15 Years, Waiting Still

I was in discussions for one of my stories to appear in print in a literary journal but they fell through. I won’t say which one, in case something I leave here is construed as negative. I’m grateful for the careful look and am encouraged by the positive feedback. Glad the story was liked.

I saw it coming a mile away. He liked the story but didn’t love it. He thought it needed something. He had trouble saying just what that something was. When I offered exclusive consideration, he agreed to take more time with it. I was more nervous than excited because he talked vaguely about making the story “better” but the word I heard was “different.” The story captured his imagination but it, for him, fell short of being just right. My suspicion was he would return to it with his vague idea of what it should be and want either to change it into that or pass. I half hoped for, I’m half relieved I got, the second.

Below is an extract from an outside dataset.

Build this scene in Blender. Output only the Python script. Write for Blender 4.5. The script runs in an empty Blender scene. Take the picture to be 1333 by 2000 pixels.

I don’t think I’m a great writer, some days I don’t even think I’m a good one, but I like the balance I’ve struck between being willing to listen to feedback and implement it to get better but always falling back on my vision and ignoring feedback that doesn’t speak to me. Tough to be told a story will probably be a fit for an upcoming issue and have that turn into a pass, but I’m more encouraged than discouraged. This is a business of disappointment. They’re professionals who are used to that and assume you are too. Fortunately, I am. And he was kind enough to send a line edit, which I haven’t looked at yet but which is worth gold because it will do what, in my opinion, is the only value of feedback, it will help me see my story from a fresh perspective.